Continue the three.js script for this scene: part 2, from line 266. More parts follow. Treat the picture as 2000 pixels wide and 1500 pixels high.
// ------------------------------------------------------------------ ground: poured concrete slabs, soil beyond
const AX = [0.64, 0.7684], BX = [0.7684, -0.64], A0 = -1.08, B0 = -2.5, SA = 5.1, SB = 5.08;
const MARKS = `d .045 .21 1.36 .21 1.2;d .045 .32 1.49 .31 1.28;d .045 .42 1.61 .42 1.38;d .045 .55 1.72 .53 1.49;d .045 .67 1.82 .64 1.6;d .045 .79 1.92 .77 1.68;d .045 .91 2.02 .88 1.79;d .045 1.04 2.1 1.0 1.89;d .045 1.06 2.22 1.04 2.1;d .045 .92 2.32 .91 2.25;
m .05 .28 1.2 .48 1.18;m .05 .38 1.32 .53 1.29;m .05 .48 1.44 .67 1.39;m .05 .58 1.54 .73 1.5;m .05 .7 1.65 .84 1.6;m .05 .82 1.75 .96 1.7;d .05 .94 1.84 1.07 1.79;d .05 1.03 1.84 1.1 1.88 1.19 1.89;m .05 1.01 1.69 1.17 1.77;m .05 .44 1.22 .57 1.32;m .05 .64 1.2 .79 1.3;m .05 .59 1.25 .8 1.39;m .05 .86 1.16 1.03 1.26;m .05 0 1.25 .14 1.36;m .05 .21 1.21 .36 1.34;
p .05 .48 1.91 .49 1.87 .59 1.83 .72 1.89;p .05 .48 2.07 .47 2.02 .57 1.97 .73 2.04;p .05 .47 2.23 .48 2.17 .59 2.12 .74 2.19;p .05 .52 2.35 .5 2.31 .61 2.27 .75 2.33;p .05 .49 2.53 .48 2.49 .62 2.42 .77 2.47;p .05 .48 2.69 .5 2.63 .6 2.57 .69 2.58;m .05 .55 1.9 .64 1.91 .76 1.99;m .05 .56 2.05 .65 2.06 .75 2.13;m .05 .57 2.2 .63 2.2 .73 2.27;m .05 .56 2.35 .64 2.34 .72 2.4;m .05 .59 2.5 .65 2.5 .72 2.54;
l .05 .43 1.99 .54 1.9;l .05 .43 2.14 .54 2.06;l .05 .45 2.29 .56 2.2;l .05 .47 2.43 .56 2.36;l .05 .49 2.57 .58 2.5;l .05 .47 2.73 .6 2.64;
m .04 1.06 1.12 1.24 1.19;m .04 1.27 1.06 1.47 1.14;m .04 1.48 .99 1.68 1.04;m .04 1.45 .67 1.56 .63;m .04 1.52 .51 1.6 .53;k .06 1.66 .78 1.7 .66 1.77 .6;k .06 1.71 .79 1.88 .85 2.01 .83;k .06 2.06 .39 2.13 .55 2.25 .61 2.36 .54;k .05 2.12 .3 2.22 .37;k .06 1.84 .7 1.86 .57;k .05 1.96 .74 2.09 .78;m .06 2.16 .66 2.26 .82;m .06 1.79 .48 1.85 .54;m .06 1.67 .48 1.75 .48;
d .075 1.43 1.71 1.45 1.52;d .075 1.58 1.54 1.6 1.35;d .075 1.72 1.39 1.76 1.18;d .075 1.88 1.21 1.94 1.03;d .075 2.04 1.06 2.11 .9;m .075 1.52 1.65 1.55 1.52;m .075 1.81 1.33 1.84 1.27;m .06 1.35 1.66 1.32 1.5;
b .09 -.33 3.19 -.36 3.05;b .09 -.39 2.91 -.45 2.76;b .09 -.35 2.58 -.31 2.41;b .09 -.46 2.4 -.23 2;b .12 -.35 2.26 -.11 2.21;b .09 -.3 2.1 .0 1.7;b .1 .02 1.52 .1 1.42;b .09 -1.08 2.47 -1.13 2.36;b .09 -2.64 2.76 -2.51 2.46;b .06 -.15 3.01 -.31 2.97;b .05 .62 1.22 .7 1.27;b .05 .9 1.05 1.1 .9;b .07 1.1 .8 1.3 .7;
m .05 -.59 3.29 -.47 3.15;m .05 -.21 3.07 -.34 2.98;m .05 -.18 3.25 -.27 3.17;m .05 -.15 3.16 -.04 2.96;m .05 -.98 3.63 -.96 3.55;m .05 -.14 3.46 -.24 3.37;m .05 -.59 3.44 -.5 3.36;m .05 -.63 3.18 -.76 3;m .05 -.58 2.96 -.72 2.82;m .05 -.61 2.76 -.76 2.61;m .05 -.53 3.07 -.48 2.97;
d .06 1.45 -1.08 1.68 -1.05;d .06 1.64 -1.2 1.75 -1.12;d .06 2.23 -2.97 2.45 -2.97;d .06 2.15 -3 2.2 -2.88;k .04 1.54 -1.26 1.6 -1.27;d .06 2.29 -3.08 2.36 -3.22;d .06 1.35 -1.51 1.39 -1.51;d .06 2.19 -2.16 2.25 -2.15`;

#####

§ **Task brief**:
Every line above should be retyped exactly as given.

§ **Right answer**:
Continue the three.js script for this scene: part 2, from line 266. More parts follow. Treat the picture as 2000 pixels wide and 1500 pixels high.
// ------------------------------------------------------------------ ground: poured concrete slabs, soil beyond
const AX = [0.64, 0.7684], BX = [0.7684, -0.64], A0 = -1.08, B0 = -2.5, SA = 5.1, SB = 5.08;
const MARKS = `d .045 .21 1.36 .21 1.2;d .045 .32 1.49 .31 1.28;d .045 .42 1.61 .42 1.38;d .045 .55 1.72 .53 1.49;d .045 .67 1.82 .64 1.6;d .045 .79 1.92 .77 1.68;d .045 .91 2.02 .88 1.79;d .045 1.04 2.1 1.0 1.89;d .045 1.06 2.22 1.04 2.1;d .045 .92 2.32 .91 2.25;
m .05 .28 1.2 .48 1.18;m .05 .38 1.32 .53 1.29;m .05 .48 1.44 .67 1.39;m .05 .58 1.54 .73 1.5;m .05 .7 1.65 .84 1.6;m .05 .82 1.75 .96 1.7;d .05 .94 1.84 1.07 1.79;d .05 1.03 1.84 1.1 1.88 1.19 1.89;m .05 1.01 1.69 1.17 1.77;m .05 .44 1.22 .57 1.32;m .05 .64 1.2 .79 1.3;m .05 .59 1.25 .8 1.39;m .05 .86 1.16 1.03 1.26;m .05 0 1.25 .14 1.36;m .05 .21 1.21 .36 1.34;
p .05 .48 1.91 .49 1.87 .59 1.83 .72 1.89;p .05 .48 2.07 .47 2.02 .57 1.97 .73 2.04;p .05 .47 2.23 .48 2.17 .59 2.12 .74 2.19;p .05 .52 2.35 .5 2.31 .61 2.27 .75 2.33;p .05 .49 2.53 .48 2.49 .62 2.42 .77 2.47;p .05 .48 2.69 .5 2.63 .6 2.57 .69 2.58;m .05 .55 1.9 .64 1.91 .76 1.99;m .05 .56 2.05 .65 2.06 .75 2.13;m .05 .57 2.2 .63 2.2 .73 2.27;m .05 .56 2.35 .64 2.34 .72 2.4;m .05 .59 2.5 .65 2.5 .72 2.54;
l .05 .43 1.99 .54 1.9;l .05 .43 2.14 .54 2.06;l .05 .45 2.29 .56 2.2;l .05 .47 2.43 .56 2.36;l .05 .49 2.57 .58 2.5;l .05 .47 2.73 .6 2.64;
m .04 1.06 1.12 1.24 1.19;m .04 1.27 1.06 1.47 1.14;m .04 1.48 .99 1.68 1.04;m .04 1.45 .67 1.56 .63;m .04 1.52 .51 1.6 .53;k .06 1.66 .78 1.7 .66 1.77 .6;k .06 1.71 .79 1.88 .85 2.01 .83;k .06 2.06 .39 2.13 .55 2.25 .61 2.36 .54;k .05 2.12 .3 2.22 .37;k .06 1.84 .7 1.86 .57;k .05 1.96 .74 2.09 .78;m .06 2.16 .66 2.26 .82;m .06 1.79 .48 1.85 .54;m .06 1.67 .48 1.75 .48;
d .075 1.43 1.71 1.45 1.52;d .075 1.58 1.54 1.6 1.35;d .075 1.72 1.39 1.76 1.18;d .075 1.88 1.21 1.94 1.03;d .075 2.04 1.06 2.11 .9;m .075 1.52 1.65 1.55 1.52;m .075 1.81 1.33 1.84 1.27;m .06 1.35 1.66 1.32 1.5;
b .09 -.33 3.19 -.36 3.05;b .09 -.39 2.91 -.45 2.76;b .09 -.35 2.58 -.31 2.41;b .09 -.46 2.4 -.23 2;b .12 -.35 2.26 -.11 2.21;b .09 -.3 2.1 .0 1.7;b .1 .02 1.52 .1 1.42;b .09 -1.08 2.47 -1.13 2.36;b .09 -2.64 2.76 -2.51 2.46;b .06 -.15 3.01 -.31 2.97;b .05 .62 1.22 .7 1.27;b .05 .9 1.05 1.1 .9;b .07 1.1 .8 1.3 .7;
m .05 -.59 3.29 -.47 3.15;m .05 -.21 3.07 -.34 2.98;m .05 -.18 3.25 -.27 3.17;m .05 -.15 3.16 -.04 2.96;m .05 -.98 3.63 -.96 3.55;m .05 -.14 3.46 -.24 3.37;m .05 -.59 3.44 -.5 3.36;m .05 -.63 3.18 -.76 3;m .05 -.58 2.96 -.72 2.82;m .05 -.61 2.76 -.76 2.61;m .05 -.53 3.07 -.48 2.97;
d .06 1.45 -1.08 1.68 -1.05;d .06 1.64 -1.2 1.75 -1.12;d .06 2.23 -2.97 2.45 -2.97;d .06 2.15 -3 2.2 -2.88;k .04 1.54 -1.26 1.6 -1.27;d .06 2.29 -3.08 2.36 -3.22;d .06 1.35 -1.51 1.39 -1.51;d .06 2.19 -2.16 2.25 -2.15`;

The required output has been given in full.